=== Exercise description ===
Write out each line that follows exactly as it stands, without the pictures.

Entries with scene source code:
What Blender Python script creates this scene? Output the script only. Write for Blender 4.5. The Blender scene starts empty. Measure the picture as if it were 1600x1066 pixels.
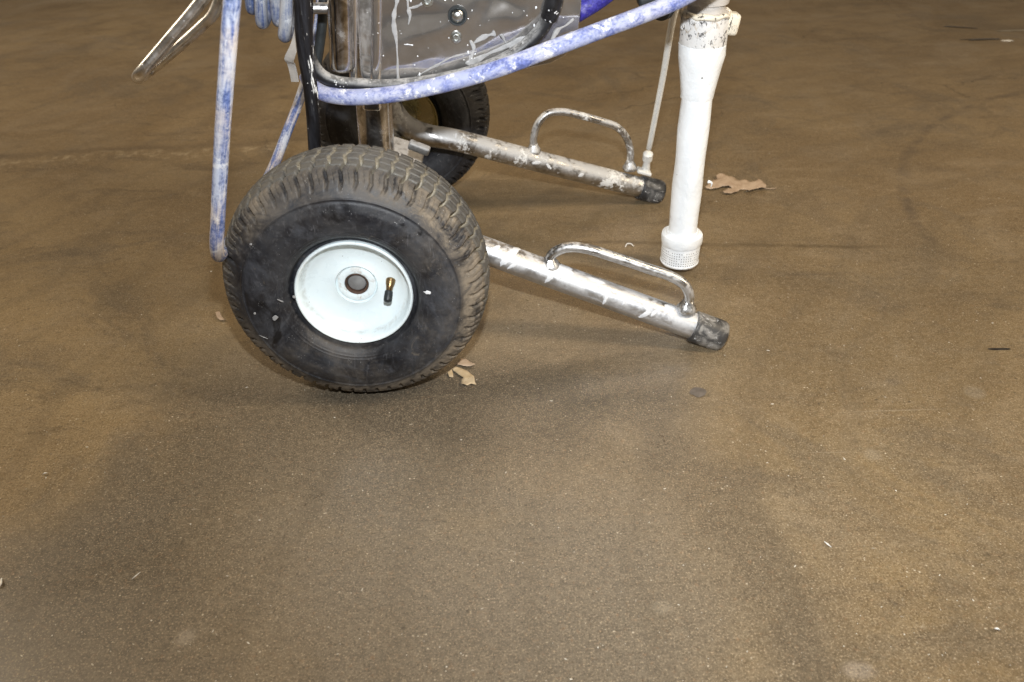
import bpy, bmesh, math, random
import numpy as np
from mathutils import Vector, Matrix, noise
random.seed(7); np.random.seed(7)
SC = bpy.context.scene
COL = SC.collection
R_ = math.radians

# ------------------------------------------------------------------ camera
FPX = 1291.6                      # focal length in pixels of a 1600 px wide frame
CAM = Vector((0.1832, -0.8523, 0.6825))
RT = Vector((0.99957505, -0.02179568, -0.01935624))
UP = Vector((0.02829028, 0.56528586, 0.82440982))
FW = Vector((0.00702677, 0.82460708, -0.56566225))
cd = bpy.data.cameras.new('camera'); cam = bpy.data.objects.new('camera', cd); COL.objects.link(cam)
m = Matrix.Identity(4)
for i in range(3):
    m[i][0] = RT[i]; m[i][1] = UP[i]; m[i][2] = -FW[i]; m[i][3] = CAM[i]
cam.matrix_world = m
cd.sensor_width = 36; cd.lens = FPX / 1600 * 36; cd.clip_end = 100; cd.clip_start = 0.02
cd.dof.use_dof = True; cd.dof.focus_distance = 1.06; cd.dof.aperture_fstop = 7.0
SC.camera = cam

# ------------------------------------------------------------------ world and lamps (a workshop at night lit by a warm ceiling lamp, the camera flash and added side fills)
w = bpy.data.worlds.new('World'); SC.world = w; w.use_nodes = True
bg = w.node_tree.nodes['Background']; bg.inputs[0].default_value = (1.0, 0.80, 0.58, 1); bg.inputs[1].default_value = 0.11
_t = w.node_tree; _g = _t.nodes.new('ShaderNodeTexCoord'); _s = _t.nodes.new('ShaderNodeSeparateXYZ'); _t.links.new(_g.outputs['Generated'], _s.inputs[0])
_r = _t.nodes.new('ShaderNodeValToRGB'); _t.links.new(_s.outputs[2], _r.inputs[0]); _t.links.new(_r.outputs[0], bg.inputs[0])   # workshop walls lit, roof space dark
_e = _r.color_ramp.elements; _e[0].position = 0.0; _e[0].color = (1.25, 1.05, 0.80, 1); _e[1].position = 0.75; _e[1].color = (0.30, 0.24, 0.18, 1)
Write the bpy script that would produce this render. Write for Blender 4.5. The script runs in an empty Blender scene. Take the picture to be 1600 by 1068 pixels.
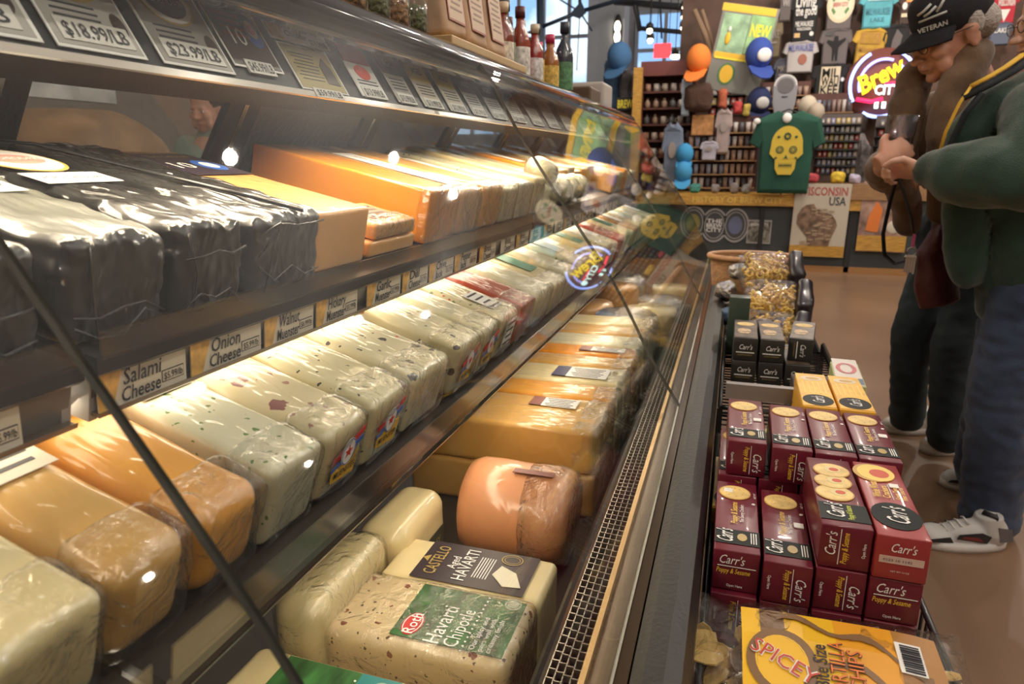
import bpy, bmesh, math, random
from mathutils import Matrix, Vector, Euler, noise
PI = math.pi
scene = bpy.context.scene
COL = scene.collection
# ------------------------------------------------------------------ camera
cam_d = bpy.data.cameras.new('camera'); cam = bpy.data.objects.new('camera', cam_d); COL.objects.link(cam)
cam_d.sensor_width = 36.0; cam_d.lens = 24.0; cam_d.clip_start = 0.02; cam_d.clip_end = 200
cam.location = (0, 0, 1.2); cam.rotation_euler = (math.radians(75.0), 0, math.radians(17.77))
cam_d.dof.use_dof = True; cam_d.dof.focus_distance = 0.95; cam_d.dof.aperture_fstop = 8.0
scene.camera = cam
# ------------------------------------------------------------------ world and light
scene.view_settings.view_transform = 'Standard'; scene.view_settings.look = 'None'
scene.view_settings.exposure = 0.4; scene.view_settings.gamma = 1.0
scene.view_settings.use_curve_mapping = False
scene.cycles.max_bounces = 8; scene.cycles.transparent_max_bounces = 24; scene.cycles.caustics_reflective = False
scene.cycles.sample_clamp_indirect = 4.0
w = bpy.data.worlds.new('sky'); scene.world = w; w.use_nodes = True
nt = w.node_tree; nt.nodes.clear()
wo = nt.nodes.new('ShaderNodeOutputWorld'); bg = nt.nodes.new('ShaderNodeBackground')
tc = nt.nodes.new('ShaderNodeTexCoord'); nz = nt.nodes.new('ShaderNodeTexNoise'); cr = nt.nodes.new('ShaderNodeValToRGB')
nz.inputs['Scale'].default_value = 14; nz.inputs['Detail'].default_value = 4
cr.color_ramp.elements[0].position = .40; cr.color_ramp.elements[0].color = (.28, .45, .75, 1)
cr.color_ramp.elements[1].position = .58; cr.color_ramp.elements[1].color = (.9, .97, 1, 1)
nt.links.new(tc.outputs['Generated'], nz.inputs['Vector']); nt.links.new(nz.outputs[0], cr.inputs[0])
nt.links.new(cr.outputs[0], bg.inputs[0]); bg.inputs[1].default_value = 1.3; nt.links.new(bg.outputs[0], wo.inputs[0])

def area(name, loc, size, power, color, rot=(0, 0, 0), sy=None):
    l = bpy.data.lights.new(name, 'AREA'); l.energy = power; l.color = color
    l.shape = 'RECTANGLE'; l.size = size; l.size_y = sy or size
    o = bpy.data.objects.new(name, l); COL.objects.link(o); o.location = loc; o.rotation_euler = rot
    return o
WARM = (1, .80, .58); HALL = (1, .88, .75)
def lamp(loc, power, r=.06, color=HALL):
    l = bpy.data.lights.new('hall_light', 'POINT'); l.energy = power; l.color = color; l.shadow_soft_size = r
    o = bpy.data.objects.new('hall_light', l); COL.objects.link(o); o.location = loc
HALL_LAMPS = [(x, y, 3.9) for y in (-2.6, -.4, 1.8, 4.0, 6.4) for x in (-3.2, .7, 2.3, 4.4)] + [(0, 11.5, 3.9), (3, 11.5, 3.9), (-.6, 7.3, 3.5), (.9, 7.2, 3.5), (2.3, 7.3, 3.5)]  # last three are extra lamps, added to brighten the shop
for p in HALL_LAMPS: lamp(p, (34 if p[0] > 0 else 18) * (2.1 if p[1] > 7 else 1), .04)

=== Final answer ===
What Blender Python script creates this scene? Output the script only. Write for Blender 4.5. The Blender scene starts empty. Measure the picture as if it were 1600x1066 pixels.
import bpy, bmesh, math, random
import numpy as np
from mathutils import Vector, Matrix, noise
random.seed(7); np.random.seed(7)
SC = bpy.context.scene
COL = SC.collection
R_ = math.radians

# ------------------------------------------------------------------ camera
FPX = 1291.6                      # focal length in pixels of a 1600 px wide frame
CAM = Vector((0.1832, -0.8523, 0.6825))
RT = Vector((0.99957505, -0.02179568, -0.01935624))
UP = Vector((0.02829028, 0.56528586, 0.82440982))
FW = Vector((0.00702677, 0.82460708, -0.56566225))
cd = bpy.data.cameras.new('camera'); cam = bpy.data.objects.new('camera', cd); COL.objects.link(cam)
m = Matrix.Identity(4)
for i in range(3):
    m[i][0] = RT[i]; m[i][1] = UP[i]; m[i][2] = -FW[i]; m[i][3] = CAM[i]
cam.matrix_world = m
cd.sensor_width = 36; cd.lens = FPX / 1600 * 36; cd.clip_end = 100; cd.clip_start = 0.02
cd.dof.use_dof = True; cd.dof.focus_distance = 1.06; cd.dof.aperture_fstop = 7.0
SC.camera = cam

# ------------------------------------------------------------------ world and lamps (a workshop at night lit by a warm ceiling lamp, the camera flash and added side fills)
w = bpy.data.worlds.new('World'); SC.world = w; w.use_nodes = True
bg = w.node_tree.nodes['Background']; bg.inputs[0].default_value = (1.0, 0.80, 0.58, 1); bg.inputs[1].default_value = 0.11
_t = w.node_tree; _g = _t.nodes.new('ShaderNodeTexCoord'); _s = _t.nodes.new('ShaderNodeSeparateXYZ'); _t.links.new(_g.outputs['Generated'], _s.inputs[0])
_r = _t.nodes.new('ShaderNodeValToRGB'); _t.links.new(_s.outputs[2], _r.inputs[0]); _t.links.new(_r.outputs[0], bg.inputs[0])   # workshop walls lit, roof space dark
_e = _r.color_ramp.elements; _e[0].position = 0.0; _e[0].color = (1.25, 1.05, 0.80, 1); _e[1].position = 0.75; _e[1].color = (0.30, 0.24, 0.18, 1)
Write the bpy script that would produce this render. Write for Blender 4.5. The script runs in an empty Blender scene. Take the picture to be 1600 by 1068 pixels.
import bpy, bmesh, math, random
from mathutils import Matrix, Vector, Euler, noise
PI = math.pi
scene = bpy.context.scene
COL = scene.collection
# ------------------------------------------------------------------ camera
cam_d = bpy.data.cameras.new('camera'); cam = bpy.data.objects.new('camera', cam_d); COL.objects.link(cam)
cam_d.sensor_width = 36.0; cam_d.lens = 24.0; cam_d.clip_start = 0.02; cam_d.clip_end = 200
cam.location = (0, 0, 1.2); cam.rotation_euler = (math.radians(75.0), 0, math.radians(17.77))
cam_d.dof.use_dof = True; cam_d.dof.focus_distance = 0.95; cam_d.dof.aperture_fstop = 8.0
scene.camera = cam
# ------------------------------------------------------------------ world and light
scene.view_settings.view_transform = 'Standard'; scene.view_settings.look = 'None'
scene.view_settings.exposure = 0.4; scene.view_settings.gamma = 1.0
scene.view_settings.use_curve_mapping = False
scene.cycles.max_bounces = 8; scene.cycles.transparent_max_bounces = 24; scene.cycles.caustics_reflective = False
scene.cycles.sample_clamp_indirect = 4.0
w = bpy.data.worlds.new('sky'); scene.world = w; w.use_nodes = True
nt = w.node_tree; nt.nodes.clear()
wo = nt.nodes.new('ShaderNodeOutputWorld'); bg = nt.nodes.new('ShaderNodeBackground')
tc = nt.nodes.new('ShaderNodeTexCoord'); nz = nt.nodes.new('ShaderNodeTexNoise'); cr = nt.nodes.new('ShaderNodeValToRGB')
nz.inputs['Scale'].default_value = 14; nz.inputs['Detail'].default_value = 4
cr.color_ramp.elements[0].position = .40; cr.color_ramp.elements[0].color = (.28, .45, .75, 1)
cr.color_ramp.elements[1].position = .58; cr.color_ramp.elements[1].color = (.9, .97, 1, 1)
nt.links.new(tc.outputs['Generated'], nz.inputs['Vector']); nt.links.new(nz.outputs[0], cr.inputs[0])
nt.links.new(cr.outputs[0], bg.inputs[0]); bg.inputs[1].default_value = 1.3; nt.links.new(bg.outputs[0], wo.inputs[0])

def area(name, loc, size, power, color, rot=(0, 0, 0), sy=None):
    l = bpy.data.lights.new(name, 'AREA'); l.energy = power; l.color = color
    l.shape = 'RECTANGLE'; l.size = size; l.size_y = sy or size
    o = bpy.data.objects.new(name, l); COL.objects.link(o); o.location = loc; o.rotation_euler = rot
    return o
WARM = (1, .80, .58); HALL = (1, .88, .75)
def lamp(loc, power, r=.06, color=HALL):
    l = bpy.data.lights.new('hall_light', 'POINT'); l.energy = power; l.color = color; l.shadow_soft_size = r
    o = bpy.data.objects.new('hall_light', l); COL.objects.link(o); o.location = loc
HALL_LAMPS = [(x, y, 3.9) for y in (-2.6, -.4, 1.8, 4.0, 6.4) for x in (-3.2, .7, 2.3, 4.4)] + [(0, 11.5, 3.9), (3, 11.5, 3.9), (-.6, 7.3, 3.5), (.9, 7.2, 3.5), (2.3, 7.3, 3.5)]  # last three are extra lamps, added to brighten the shop
for p in HALL_LAMPS: lamp(p, (34 if p[0] > 0 else 18) * (2.1 if p[1] > 7 else 1), .04)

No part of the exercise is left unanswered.